Der Text im Magazine for Sexuality and Politics von Anda Wurst zum Wechselmodell beschreibt einen Ausweg aus der Isolation der alleinerziehenden Frauen, auch alternative Wohnmodelle sind eine Möglichkeit und sicher Online Dating, aber die Benachteiligung der Frauen ausgesetzt sind wird auch dadurch zu wenig Abhilfe geschaffen. Auch gibt es durchaus Paare in offenen Beziehungen, die zusammenwohnen und sich die Kindererziehung teilen, dennoch bleibt das wohl eher noch die Ausnahme.
Resumé
Dieser Text war eine Replik auf die Dynamiken in Berlin und anderen Metropolen weltweit, in denen das Beziehungsgeflecht außer Band und Rand geraten ist.
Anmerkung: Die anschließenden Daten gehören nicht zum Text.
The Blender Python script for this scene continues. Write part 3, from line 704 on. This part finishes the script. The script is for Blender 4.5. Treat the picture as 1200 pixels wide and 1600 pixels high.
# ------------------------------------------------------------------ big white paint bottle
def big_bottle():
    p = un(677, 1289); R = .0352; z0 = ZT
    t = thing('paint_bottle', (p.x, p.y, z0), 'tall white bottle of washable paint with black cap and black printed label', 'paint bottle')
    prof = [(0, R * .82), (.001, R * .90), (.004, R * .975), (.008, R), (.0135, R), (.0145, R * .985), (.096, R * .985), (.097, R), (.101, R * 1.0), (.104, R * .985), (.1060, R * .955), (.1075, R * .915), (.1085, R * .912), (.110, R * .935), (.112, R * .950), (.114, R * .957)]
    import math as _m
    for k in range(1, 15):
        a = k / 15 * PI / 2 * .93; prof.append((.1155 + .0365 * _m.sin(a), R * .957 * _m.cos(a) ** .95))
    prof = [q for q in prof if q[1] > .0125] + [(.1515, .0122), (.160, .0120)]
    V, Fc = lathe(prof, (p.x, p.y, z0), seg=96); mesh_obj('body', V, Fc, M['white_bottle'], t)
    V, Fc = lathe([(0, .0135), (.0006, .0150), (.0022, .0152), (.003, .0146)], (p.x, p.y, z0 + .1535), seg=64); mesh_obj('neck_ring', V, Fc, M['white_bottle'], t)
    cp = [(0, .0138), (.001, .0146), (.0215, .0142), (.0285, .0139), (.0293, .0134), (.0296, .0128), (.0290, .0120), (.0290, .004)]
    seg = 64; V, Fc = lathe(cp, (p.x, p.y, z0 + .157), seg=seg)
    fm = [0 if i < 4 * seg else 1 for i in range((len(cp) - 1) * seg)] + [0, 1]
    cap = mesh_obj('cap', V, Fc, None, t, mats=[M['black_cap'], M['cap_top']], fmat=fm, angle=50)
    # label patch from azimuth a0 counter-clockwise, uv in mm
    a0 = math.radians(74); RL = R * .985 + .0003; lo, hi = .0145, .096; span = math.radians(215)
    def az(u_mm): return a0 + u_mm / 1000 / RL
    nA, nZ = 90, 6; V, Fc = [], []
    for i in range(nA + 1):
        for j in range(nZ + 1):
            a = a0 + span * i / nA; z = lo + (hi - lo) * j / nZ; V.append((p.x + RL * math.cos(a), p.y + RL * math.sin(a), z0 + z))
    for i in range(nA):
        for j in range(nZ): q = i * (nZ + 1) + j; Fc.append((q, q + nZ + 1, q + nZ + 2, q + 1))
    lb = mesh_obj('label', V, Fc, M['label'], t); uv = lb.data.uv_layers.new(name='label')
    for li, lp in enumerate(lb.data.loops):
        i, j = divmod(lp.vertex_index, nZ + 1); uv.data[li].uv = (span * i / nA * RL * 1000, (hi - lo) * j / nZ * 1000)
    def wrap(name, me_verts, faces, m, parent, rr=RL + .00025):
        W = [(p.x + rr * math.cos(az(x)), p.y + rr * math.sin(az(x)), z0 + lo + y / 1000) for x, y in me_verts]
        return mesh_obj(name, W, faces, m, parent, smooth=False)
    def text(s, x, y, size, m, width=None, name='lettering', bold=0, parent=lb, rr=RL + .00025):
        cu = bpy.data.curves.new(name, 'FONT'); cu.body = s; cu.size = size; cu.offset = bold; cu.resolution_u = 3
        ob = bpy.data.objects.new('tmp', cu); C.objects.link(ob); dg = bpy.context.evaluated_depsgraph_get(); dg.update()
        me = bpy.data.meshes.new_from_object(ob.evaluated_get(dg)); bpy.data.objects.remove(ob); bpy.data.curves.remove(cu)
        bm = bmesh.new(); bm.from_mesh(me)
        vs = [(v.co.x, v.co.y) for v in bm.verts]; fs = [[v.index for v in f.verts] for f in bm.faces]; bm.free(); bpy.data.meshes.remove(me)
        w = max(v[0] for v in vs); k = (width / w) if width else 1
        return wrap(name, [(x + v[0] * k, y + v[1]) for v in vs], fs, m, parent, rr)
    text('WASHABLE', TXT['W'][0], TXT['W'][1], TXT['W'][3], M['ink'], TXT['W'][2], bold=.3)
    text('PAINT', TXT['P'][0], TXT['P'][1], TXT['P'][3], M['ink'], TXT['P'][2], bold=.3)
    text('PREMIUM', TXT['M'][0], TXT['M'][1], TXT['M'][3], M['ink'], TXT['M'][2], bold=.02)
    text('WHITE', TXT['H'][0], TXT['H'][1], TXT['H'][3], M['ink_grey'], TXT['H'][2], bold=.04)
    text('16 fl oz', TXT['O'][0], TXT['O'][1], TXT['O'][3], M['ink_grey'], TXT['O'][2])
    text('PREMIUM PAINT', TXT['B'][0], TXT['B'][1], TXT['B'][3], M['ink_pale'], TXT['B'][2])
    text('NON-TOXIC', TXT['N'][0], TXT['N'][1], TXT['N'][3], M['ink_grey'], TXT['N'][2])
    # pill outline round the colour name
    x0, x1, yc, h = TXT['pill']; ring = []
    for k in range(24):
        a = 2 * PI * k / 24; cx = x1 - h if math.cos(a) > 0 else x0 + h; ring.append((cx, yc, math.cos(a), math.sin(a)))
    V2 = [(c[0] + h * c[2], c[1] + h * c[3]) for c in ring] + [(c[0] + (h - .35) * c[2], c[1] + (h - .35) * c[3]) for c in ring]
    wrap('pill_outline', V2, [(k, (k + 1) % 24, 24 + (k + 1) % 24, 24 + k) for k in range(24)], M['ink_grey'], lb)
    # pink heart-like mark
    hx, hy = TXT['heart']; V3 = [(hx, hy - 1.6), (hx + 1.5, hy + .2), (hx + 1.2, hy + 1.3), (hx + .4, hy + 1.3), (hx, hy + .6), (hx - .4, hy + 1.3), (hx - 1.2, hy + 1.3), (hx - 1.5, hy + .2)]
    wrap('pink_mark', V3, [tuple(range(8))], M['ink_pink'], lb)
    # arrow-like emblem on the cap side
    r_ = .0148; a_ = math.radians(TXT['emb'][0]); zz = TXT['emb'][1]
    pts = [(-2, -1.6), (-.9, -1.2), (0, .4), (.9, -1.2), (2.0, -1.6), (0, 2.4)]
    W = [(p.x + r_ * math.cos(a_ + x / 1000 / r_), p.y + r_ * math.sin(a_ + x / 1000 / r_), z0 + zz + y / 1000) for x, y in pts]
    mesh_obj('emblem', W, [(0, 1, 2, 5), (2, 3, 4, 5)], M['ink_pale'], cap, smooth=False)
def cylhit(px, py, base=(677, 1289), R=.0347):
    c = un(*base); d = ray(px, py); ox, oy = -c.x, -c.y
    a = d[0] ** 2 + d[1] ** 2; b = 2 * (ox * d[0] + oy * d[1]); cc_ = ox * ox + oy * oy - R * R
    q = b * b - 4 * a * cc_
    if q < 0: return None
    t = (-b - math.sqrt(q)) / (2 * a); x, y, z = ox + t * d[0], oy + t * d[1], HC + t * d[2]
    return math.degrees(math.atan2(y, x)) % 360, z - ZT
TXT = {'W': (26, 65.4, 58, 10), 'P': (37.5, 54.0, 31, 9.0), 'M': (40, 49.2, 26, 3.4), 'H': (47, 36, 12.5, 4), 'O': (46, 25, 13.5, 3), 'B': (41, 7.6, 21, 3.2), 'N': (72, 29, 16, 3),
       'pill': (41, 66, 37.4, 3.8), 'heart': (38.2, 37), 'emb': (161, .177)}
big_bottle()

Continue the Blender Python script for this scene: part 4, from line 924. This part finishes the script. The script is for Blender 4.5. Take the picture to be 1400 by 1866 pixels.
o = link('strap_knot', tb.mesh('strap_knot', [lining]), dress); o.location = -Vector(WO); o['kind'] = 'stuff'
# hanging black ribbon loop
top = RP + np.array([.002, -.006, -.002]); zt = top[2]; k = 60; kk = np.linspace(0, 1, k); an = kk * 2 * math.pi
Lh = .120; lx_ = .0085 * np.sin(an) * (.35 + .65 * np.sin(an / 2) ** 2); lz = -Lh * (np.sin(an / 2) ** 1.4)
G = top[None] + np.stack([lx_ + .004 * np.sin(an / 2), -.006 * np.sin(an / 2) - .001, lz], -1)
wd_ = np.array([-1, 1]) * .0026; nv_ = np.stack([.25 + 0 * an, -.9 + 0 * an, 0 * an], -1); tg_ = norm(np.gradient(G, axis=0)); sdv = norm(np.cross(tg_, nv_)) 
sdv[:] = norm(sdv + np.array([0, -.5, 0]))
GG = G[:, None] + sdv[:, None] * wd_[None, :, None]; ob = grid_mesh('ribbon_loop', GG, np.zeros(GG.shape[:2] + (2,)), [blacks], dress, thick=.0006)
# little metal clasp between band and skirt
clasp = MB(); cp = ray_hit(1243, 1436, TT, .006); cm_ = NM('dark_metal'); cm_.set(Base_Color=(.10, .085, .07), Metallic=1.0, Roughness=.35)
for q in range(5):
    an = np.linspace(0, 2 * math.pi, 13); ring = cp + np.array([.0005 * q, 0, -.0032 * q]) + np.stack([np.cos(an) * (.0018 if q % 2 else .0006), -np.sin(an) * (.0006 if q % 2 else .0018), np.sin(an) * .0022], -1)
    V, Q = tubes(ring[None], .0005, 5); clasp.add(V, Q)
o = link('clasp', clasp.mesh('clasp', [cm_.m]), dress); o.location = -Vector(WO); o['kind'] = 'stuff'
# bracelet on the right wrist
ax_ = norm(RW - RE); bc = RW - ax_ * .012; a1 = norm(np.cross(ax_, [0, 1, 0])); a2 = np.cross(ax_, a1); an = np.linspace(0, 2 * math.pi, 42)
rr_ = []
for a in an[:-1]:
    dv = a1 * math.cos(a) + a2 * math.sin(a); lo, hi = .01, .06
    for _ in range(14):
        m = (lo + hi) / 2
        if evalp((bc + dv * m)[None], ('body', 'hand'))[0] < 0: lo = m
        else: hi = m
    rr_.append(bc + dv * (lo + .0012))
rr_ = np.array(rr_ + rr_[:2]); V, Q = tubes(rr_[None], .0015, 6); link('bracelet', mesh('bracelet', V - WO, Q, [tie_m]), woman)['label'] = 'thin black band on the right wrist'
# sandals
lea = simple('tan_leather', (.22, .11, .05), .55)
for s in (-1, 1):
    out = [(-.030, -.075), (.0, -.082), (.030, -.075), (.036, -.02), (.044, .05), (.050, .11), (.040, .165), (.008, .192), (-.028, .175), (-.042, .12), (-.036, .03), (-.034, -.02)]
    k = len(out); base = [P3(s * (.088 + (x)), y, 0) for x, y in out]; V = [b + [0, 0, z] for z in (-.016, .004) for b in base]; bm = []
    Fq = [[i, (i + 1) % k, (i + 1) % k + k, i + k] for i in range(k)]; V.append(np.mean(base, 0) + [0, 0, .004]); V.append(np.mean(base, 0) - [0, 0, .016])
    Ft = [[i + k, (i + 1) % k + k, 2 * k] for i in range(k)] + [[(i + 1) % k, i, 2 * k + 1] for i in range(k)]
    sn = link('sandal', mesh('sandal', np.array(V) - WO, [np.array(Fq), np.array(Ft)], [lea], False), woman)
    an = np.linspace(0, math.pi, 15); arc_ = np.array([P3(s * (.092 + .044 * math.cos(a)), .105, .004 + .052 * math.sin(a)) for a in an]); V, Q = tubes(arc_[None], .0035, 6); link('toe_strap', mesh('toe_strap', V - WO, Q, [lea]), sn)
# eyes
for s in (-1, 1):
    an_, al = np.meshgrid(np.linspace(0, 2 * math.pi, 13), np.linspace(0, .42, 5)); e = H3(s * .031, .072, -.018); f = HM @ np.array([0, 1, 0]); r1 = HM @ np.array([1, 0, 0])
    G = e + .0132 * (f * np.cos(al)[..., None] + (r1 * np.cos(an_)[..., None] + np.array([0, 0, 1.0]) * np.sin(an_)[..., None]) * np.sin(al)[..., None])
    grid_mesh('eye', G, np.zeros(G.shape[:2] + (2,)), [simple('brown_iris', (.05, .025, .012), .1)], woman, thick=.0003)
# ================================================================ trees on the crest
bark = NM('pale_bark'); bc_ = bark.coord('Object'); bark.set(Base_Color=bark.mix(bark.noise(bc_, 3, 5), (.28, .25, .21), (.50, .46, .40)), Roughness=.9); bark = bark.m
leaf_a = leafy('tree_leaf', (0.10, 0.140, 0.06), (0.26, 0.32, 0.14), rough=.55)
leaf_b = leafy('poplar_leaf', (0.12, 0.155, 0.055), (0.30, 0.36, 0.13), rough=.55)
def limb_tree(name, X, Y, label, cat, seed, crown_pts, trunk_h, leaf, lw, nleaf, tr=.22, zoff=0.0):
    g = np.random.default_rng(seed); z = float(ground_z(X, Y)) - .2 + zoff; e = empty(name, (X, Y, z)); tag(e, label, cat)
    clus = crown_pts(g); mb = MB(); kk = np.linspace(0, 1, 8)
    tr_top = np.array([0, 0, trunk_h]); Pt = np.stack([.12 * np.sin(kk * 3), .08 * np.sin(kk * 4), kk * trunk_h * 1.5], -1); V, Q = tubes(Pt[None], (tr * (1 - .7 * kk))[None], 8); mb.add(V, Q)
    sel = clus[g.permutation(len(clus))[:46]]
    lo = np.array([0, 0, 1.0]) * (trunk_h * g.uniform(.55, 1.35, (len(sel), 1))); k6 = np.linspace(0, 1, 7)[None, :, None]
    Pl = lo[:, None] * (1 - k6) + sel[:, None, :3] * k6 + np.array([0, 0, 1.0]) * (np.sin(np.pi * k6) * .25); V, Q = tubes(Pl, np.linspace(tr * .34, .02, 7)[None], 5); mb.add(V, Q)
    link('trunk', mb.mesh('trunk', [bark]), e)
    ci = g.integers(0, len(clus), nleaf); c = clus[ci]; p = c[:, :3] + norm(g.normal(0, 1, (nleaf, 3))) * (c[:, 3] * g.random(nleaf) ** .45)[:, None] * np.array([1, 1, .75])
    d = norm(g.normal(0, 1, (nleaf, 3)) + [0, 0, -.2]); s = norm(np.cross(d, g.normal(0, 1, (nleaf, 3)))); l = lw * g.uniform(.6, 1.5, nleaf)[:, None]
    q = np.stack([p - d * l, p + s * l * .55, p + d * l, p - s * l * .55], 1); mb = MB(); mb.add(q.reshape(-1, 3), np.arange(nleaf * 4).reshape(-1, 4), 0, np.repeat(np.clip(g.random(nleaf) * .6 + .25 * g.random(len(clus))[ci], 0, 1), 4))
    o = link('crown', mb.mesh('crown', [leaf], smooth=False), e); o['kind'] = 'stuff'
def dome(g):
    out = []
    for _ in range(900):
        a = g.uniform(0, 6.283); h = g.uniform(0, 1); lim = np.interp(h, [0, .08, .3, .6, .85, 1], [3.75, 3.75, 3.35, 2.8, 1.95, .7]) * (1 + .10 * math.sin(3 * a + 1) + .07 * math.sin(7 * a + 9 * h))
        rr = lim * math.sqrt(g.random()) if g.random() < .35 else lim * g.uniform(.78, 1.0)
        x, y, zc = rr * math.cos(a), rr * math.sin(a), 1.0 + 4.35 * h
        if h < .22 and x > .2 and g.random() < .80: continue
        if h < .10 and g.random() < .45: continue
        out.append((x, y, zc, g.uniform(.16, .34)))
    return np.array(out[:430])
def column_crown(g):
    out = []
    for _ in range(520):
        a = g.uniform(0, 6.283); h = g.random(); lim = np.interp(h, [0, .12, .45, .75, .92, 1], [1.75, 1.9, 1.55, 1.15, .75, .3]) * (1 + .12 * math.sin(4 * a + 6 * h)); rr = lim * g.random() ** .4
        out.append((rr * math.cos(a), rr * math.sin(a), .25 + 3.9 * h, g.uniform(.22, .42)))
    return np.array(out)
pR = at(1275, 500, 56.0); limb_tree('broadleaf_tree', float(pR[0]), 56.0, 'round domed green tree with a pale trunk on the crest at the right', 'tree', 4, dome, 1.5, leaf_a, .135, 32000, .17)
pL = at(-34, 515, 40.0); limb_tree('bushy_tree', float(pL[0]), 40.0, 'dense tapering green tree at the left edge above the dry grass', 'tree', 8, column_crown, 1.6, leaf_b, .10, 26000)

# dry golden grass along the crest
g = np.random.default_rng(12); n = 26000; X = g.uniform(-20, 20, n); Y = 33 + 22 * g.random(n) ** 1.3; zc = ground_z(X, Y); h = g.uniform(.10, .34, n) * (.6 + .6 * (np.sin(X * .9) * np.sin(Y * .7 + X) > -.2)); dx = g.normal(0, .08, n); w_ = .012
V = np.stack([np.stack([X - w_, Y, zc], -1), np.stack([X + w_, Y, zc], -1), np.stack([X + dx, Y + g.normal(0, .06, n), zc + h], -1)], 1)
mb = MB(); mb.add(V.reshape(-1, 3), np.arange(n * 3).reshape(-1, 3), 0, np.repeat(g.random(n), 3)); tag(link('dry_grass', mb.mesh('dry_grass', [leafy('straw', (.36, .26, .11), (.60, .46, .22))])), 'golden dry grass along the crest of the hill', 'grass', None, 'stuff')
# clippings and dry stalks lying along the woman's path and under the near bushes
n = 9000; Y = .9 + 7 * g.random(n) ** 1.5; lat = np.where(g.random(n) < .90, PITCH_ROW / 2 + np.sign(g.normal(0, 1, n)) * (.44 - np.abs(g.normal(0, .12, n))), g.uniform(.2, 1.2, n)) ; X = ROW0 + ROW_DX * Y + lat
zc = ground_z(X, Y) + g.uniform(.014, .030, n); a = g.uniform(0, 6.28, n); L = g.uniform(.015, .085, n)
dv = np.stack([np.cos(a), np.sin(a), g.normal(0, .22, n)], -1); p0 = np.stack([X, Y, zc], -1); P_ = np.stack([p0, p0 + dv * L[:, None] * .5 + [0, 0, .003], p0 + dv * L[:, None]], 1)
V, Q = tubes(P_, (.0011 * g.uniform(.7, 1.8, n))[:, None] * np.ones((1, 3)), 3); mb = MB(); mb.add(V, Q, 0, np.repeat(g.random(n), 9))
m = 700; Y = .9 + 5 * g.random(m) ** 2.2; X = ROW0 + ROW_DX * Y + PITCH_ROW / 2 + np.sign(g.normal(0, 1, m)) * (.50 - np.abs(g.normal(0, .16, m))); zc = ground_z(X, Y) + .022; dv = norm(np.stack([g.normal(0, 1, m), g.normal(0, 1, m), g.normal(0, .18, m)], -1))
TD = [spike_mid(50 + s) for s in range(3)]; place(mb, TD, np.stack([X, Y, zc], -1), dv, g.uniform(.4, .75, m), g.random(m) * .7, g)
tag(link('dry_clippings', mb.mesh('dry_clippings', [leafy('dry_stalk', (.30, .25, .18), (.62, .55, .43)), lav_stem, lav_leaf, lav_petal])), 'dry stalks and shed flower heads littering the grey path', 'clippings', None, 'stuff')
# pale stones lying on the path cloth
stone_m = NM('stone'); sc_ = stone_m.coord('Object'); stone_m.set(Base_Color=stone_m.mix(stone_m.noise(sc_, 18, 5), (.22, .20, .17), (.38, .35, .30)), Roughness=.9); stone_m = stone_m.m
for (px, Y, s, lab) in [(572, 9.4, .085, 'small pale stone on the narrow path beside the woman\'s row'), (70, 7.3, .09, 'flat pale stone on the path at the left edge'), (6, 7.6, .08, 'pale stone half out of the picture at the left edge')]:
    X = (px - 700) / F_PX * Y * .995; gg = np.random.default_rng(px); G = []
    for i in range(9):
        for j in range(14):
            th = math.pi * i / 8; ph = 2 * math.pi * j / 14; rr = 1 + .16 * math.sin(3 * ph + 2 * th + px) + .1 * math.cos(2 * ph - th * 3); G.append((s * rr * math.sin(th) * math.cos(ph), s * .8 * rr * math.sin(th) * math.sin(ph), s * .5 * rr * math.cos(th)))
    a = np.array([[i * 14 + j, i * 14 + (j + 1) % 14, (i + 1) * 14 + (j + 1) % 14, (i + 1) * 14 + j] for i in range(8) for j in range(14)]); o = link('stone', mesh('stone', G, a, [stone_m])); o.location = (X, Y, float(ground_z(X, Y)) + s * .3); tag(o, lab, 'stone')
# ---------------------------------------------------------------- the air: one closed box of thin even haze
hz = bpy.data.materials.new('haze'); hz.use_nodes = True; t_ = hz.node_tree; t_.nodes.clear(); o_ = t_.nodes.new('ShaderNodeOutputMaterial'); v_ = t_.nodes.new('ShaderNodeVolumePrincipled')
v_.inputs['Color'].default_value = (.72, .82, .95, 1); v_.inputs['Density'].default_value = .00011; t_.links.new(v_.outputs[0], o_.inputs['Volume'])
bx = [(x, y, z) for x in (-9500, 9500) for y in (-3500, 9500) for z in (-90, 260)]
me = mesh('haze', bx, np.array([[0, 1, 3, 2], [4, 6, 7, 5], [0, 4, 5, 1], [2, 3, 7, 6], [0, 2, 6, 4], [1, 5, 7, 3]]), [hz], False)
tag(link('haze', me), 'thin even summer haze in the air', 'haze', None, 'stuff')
Menschen haben ihr Herzblatt noch nicht gefunden bzw. sind strategische Partnerschaften eingegangen und haben sich damit von ihrem Ursprungswunsch, die eine wahre Hälfte ihrer Selbst zu finden, entfernt. Dieser schmerzliche Prozess bestimmt das Dating in Berlin und kann nur weiter zu Pathologisierungen führen. Eine Heilung von Paarbeziehungen ist nur möglich, wenn Paare ihre strategische und kalkulierende Partnerschaft auflösen und sich auf die Suche nach ihrem Herzblatt begeben. Zu sehr bestimmen Anfeindungen die Paarbeziehungen in den Metropolen und es ist unerträglich, diese Geschichten zu hören.